Education and Pregnancy: Mutually Exclusive?

Pregnant and parenting college students need support. Can advocates on both sides of the abortion debate come together to support the Pregnant and Parenting Student Services Act?

When Chaunie Saelens
went searching on her Michigan university campus, she learned there were
virtually no resources for students like her facing an unplanned pregnancy.
Sally Winn and her husband discovered the same thing in Indiana. Joyce
McCauley-Benner learned she was pregnant after being sexually assaulted while
working her way through college in Florida; trying to navigate the maze of
resources made her difficult situation even worse.
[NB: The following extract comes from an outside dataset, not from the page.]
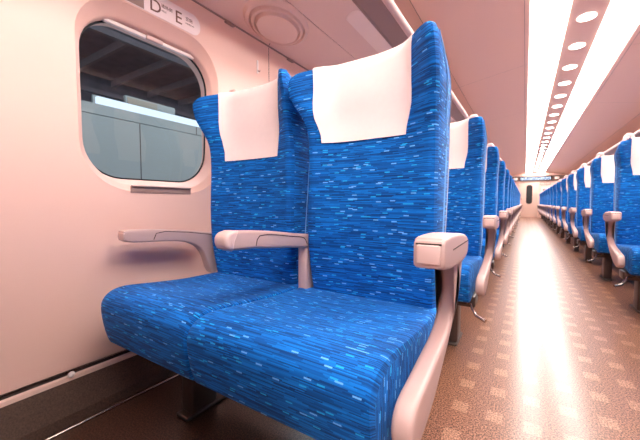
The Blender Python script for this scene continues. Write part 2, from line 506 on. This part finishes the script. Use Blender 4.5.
# end walls, header, door ---------------------------------------------------
pe = [(x, z) for x, z in pr] + [(2*CC-x, z) for x, z in pr[::-1]]
def gable(name, a):
    V = [(CL, a, 0), (CR, a, 0)] + [(x, a, z) for x, z in [(2*CC-x, z) for x, z in pr]][0:] + [(x, a, z) for x, z in pr[::-1]]
    struct(link(name, mesh(name, V, [tuple(range(len(V)))], fix=False), 'wall', smooth=False))
gable('wall_front', A1); gable('wall_back', A0)
d = struct(box('door_1', -.229, .515, A1-.035, A1-.005, .003, 1.775, 'door', bev=.004))
V = [(.165+y, A1-.030, z) for y, z in rr_ring(.135, .645, 1.60, .12)] + [(.165+y, A1-.040, z) for y, z in rr_ring(.135, .645, 1.60, .12)] + [(.165+y, A1-.040, z) for y, z in rr_ring(.118, .665, 1.58, .105)]
n = len(V)//3
link('window_frame', mesh('window_frame', V, [(k*n+i, k*n+(i+1) % n, (k+1)*n+(i+1) % n, (k+1)*n+i) for k in (0, 1) for i in range(n)]), 'rackdark', d, smooth=False)
V = [(.165+y, A1-.038, z) for y, z in rr_ring(.119, .664, 1.581, .105)]
link('pane', mesh('pane', V, [tuple(range(n))]), 'gasket', d, smooth=False)
box('door_handle', -.17, -.145, A1-.06, A1-.034, .85, 1.15, 'steel', d, .005)
struct(box('trim_%d' % jn, -.27, -.232, A1-.06, A1-.002, .0, 1.78, 'ceil')); jn += 1
struct(box('trim_%d' % jn, .518, .556, A1-.06, A1-.002, .0, 1.78, 'ceil')); jn += 1
struct(box('trim_%d' % jn, CL+.25, CR-.25, A1-.10, A1-.002, 1.785, 2.02, 'headd', bev=.01)); jn += 1
t = empty('information_display', (.40, A1-.11, 1.84), 'glowing bluish-white message display on the dark header above the end door', 'display')
box('housing', -.66, .66, -.02, .008, -.055, .155, 'darkmetal', t, .006)
box('screen', -.62, .60, -.026, -.018, -.02, .115, 'screen', t)
for x, nm in ((-.44, 'left'), (1.24, 'right')):
    o = box('indicator_lamp', x-.09, x+.09, A1-.125, A1-.10, 1.83, 1.95, 'white', bev=.02)
    tag(o, 'small pale indicator panel on the dark header %s of the message display' % nm, 'indicator', 'indicator panels on the header')
for k, (x0, x1, z0, z1, mm) in enumerate(((.62, .78, 1.58, 1.70, 'rack'), (.84, .99, 1.58, 1.70, 'rack'), (.66, 1.02, 1.20, 1.46, 'label'), (.70, .86, 1.28, 1.40, 'rackdark'))):
    lab = ['small framed notice left of its twin, on the end wall by the door', 'small framed notice right of its twin, nearer the right seats',
           'larger pale poster on the end wall below the small notices', 'dark picture patch in the middle of the pale poster']
    yy = A1-.012 if k != 3 else A1-.018
    if k == 3:
        box('picture', x0, x1, yy-.003, yy, z0, z1, mm, poster)
    else:
        o = box('notice' if k < 2 else 'poster', x0, x1, yy, A1-.004, z0, z1, mm, bev=.002); tag(o, lab[k], 'notice' if k < 2 else 'poster')
        if k == 2: poster = o
        else: box('frame', x0-.012, x1+.012, yy+.002, A1-.003, z0-.012, z1+.012, 'headd', o)

# wall fittings -------------------------------------------------------------
# panel joint on the wall and rack underside beyond the window
struct(box('trim_%d' % jn, CL-.001, CL+.0008, 1.412, 1.4145, .15, WTOP-.006, 'groove')); jn += 1
bm = bmesh.new()
struct(tube('trim_%d' % jn, [(CL+.012, 1.405, WTOP+.0015), (CL+.10, 1.345, WTOP+.0235)], .0014, 'groove')); jn += 1
# small dark clips at the joint
for k, a in enumerate((1.12, 1.60)):
    o = box('rack_bracket', CL+.002, CL+.020, a-.028, a+.028, WTOP-.016, WTOP-.007, 'rackdark', bev=.003)
    tag(o, ['small dark bracket under the rack beside the upper right of the window', 'small dark bracket under the rack above the window seat headrest'][k], 'bracket', 'dark brackets under the rack')
t = empty('coat_hook', (CL, 1.32, 1.44), 'small pale coat hook on the wall between window and headrest', 'coat hook')
box('plate', .0005, .004, -.006, .006, -.035, .035, 'white', t, .0015)
tube('hook', [(.004, 0, -.02), (.016, 0, -.030), (.020, 0, -.022)], .0025, 'plastic', t)
# slot below the window
t = empty('sill_hook', (CL, .760, .752), 'narrow dark recessed pull slot just below the window', 'sill slot')
box('slot', .0006, .003, -.128, .128, -.014, .012, 'rackdark', t, .001)
box('lip', .0006, .012, -.126, .126, .010, .0155, 'plastic', t, .002)
# round cap at the wall base
bm = bmesh.new(); bmesh.ops.create_uvsphere(bm, u_segments=20, v_segments=12, radius=.0105)
bmesh.ops.transform(bm, matrix=Matrix.Diagonal((.7, 1, 1, 1)), verts=bm.verts)
o = bmdone('wall_button', bm, 'white'); o.location = (CL+.013, .421, .138)
tag(o, 'small round pale cap on the ledge at the foot of the wall', 'cap')

# seat letter label above the window
def text(name, s, size, loc, m, parent, bold=0., sx=1.):
    c = bpy.data.curves.new('t', 'FONT'); c.body = s; c.size = size; c.extrude = .0002; c.offset = bold
    tmp = bpy.data.objects.new('t', c); COL.objects.link(tmp)
    bpy.context.view_layer.update()
    me = bpy.data.meshes.new_from_object(tmp.evaluated_get(bpy.context.evaluated_depsgraph_get()))
    bpy.data.objects.remove(tmp)
    # text x -> +y (reads along the aisle seen from inside), text y -> z, facing +x
    for v in me.vertices: v.co = Vector((v.co.z, v.co.x*sx, v.co.y))
    o = link(name, me, m, parent, smooth=False); o.location = loc
    return o
t = empty('seat_letter_sign', (CL+.0008, .768, 1.481), 'pale rounded label with seat letters D and E above the window', 'sign')
V = [(.0, y, z) for y, z in rr_ring(.188, -.044, .044, .042)]
V += [(.002, y, z) for y, z in rr_ring(.187, -.043, .043, .041)]
n = len(V)//2
link('plate', mesh('plate', V, [tuple(range(n)), tuple(range(n, 2*n))] + [(i, (i+1) % n, n+(i+1) % n, n+i) for i in range(n)]), 'label', t, smooth=False)
box('dark_square', .0022, .003, -.150, -.066, -.041, .041, 'rackdark', t, .0003)
text('letter_d', 'D', .068, (.0026, -.046, -.030), 'ink', t, .0002)
text('letter_e', 'E', .070, (.0026, .062, -.027), 'ink', t, .0002)
text('aisle_caption', '通路側', .0165, (.0026, .003, .002), 'ink', t)
text('aisle_word', 'AISLE', .009, (.0026, .004, -.014), 'ink', t)
text('window_caption', '窓側', .0175, (.0026, .112, .002), 'ink', t)
text('window_word', 'WINDOW', .009, (.0026, .112, -.014), 'ink', t)

# ------------------------------------------------------------------ outside the window
struct(box('trim_%d' % jn, -16, CL-.9, -12, 26, -1.0, -.9, 'outground')); jn += 1
t = empty('platform_screen', (-4.05, 2, -.9), 'grey-green panelled platform wall seen through the window', 'platform wall')
box('lower_panel', 0, .06, -9, 20, 0, 2.568, 'outwall', t)
box('upper_panel', 0, .06, -9, 20, 2.576, 2.69, 'outwall', t)
for k in range(-4, 8): box('panel_seam', .058, .0615, .148+k*1.6, .158+k*1.6, 0, 2.568, 'groove', t)
for k in range(-4, 8): box('panel_seam', .058, .0615, .95+k*1.6, .96+k*1.6, 2.576, 2.69, 'groove', t)
t = empty('fluorescent_band', (-4.10, 2, .95+.85), 'bright bluish-white light band on top of the platform wall outside', 'light band')
box('diffuser', 0, .06, -.28, 16, .0, .092, 'outlight', t, .01)
box('back_plate', -.03, 0, -.30, 16, .0, .11, 'outwall', t)
t = empty('station_sign', (-4.2, 2.32, 1.90), 'small beige signboard above the light band outside the window', 'sign')
box('board', 0, .05, -.22, .16, .0, .105, 'outsign', t, .004)
box('frame', -.01, .045, -.24, .42, -.008, .12, 'outwall', t, .006)
t = empty('station_canopy', (-8, 2, 5.2), 'dark steel station canopy with beams seen through the window', 'canopy')
box('roof', -5, 7.0, -12, 22, 0, .15, 'canopy', t)
box('back_wall', -5.1, -5, -12, 22, -6.1, .1, 'canopy', t)
for k in range(-7, 14):
    a = k*1.35
    box('rafter', -5, 6.8, a-.05, a+.05, -.22, 0, 'canopy2', t)
    tube('strut', [(-.4, a, -.2), (1.2, a+.55, -1.25)], .035, 'canopy2', t, 6)
for x, z in ((1.2, -1.25), (1.2, -.95), (3.2, -.30), (-.4, -.30), (-1.8, -1.5), (5.0, -.35)):
    box('beam', x-.06, x+.06, -12, 22, z-.07, z+.05, 'canopy2', t)
for x, y in ((-3.0, 0), (-3.0, 6)):  # unseen area lamps added to brighten the platform wall
    l = bpy.data.lights.new('outside_fill_lamp', 'AREA'); l.shape = 'RECTANGLE'; l.size = .2; l.size_y = 9; l.energy = 70; l.color = (.85, .92, 1.0)
    o = bpy.data.objects.new('outside_fill_lamp', l); COL.objects.link(o); o.location = (x, y, 3.4)
    o.rotation_euler = (0, math.radians(-20), 0)
    tag(o, 'unseen fill lamp added over the platform outside', 'lamp', 'added fill lamps outside')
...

When Julia Thornton faced an
unplanned pregnancy during college, she decided adoption was the best choice
for her and her daughter, but the lack of support drove her to drop out.

Personal stories like
those of Feminists for Life speakers are echoed across the country.
Pregnant professors on the tenure
track often fare no better.  In fact, little has changed since my father
graduated with me in his arms.

When Feminists for
Life’s Board of Directors was determining the best way for us to serve
women and children, a board member shared her story. After a bad break up with
her boyfriend, Jeannie discovered that she was pregnant. As a graduate student
deep in debt, she looked around her Washington, D.C., campus for the basics and
found nothing. She attributes her miscarriage to the stress of feeling she had
no choice but to seek an abortion. “Without housing, child care and
maternity coverage, it doesn’t feel like you have much of a
choice,” she said.

As I traveled across the
country giving lectures on pro-life feminist history, I realized that I had
never seen a visibly pregnant student. FFL moved into action.

In January 1997, I
moderated the first-ever FFL Pregnancy Resource Forum at Georgetown University,
where administrators, staff and students together inventoried the resources for
pregnant and parenting students on and off campus and determined priorities.
Since then, Georgetown has dedicated housing for student mothers in nearby
townhouses and built a childcare center adjacent to campus. Most important, the
university designated a central place on campus to coordinate services
including financial aid, counseling and health care. Today, Georgetown has
monthly “safety net” meetings of various departments and an annual
Forum to fine-tune their efforts to support pregnant students and parents.

Our initial Forum became
a model for the country; since then, FFL has moderated similar panel
discussions from Harvard to Berkeley, Notre Dame to Pepperdine. FFL lectures
and Forums have also sparked creative solutions by students—both pro-life
and pro-choice. Berkeley students collected money to install dozens of diaper
decks on a campus that has housing for 1,000 families. University of Virginia
students took CPR courses and offered free babysitting services. Pro-life and
pro-choice students at Wellesley held a rummage sale to provide funds for a
pro-choice student who lost her housing grant when she had her child. That
student later started a campus group called Sisters’ Keepers to build
support for women like her.

Student-organized change
is effective but, in most cases, impermanent. Without the
basics—including institutional changes that support women and men who
choose marital/partnered/single parenting or various adoption options, a
central place on campus to coordinate services, and communication of available
services during orientation and on the university website—women will
continue to feel they don’t have much of a choice.  

Research by the
Guttmacher Institute has found that the primary reasons women have abortions
are lack of resources and support.
Feminists for Life works to systematically eliminate the
reasons that drive women to abortion.

FFL, like Guttmacher,
has been listening to women about their unmet needs. College-age women have
almost half of the abortions in the U.S. In 2007, FFL asked student activists
at campuses across the country to try to find basic services for pregnant and
parenting students. The
results were dismal but no surprise. As one student put
it, “If you do get pregnant, your college experience here is over.”

As both sides look for
ways to work together, FFL proposes an abortion-neutral bill, the
Elizabeth
Cady Stanton Pregnant and Parenting Student Services Act
. If passed, this legislation would
provide funds to start a central place on campus to coordinate services for
pregnant and parenting students, to identify available services and recommend
next steps at an annual Pregnancy Resource Forum, and to give information to
staff and students. The bill is named for the mother of the women’s
movement, who was also the mother of seven children.

Being pregnant or
parenting shouldn’t terminate an education, and the lack of resources and
support shouldn’t make a woman feel coerced into terminating her
pregnancy. But it happens regularly and goes unnoticed at campuses across the
country.

Let’s replicate
success by working together again to pass the Elizabeth Cady Stanton Act.
Pregnant and parenting college students deserve better.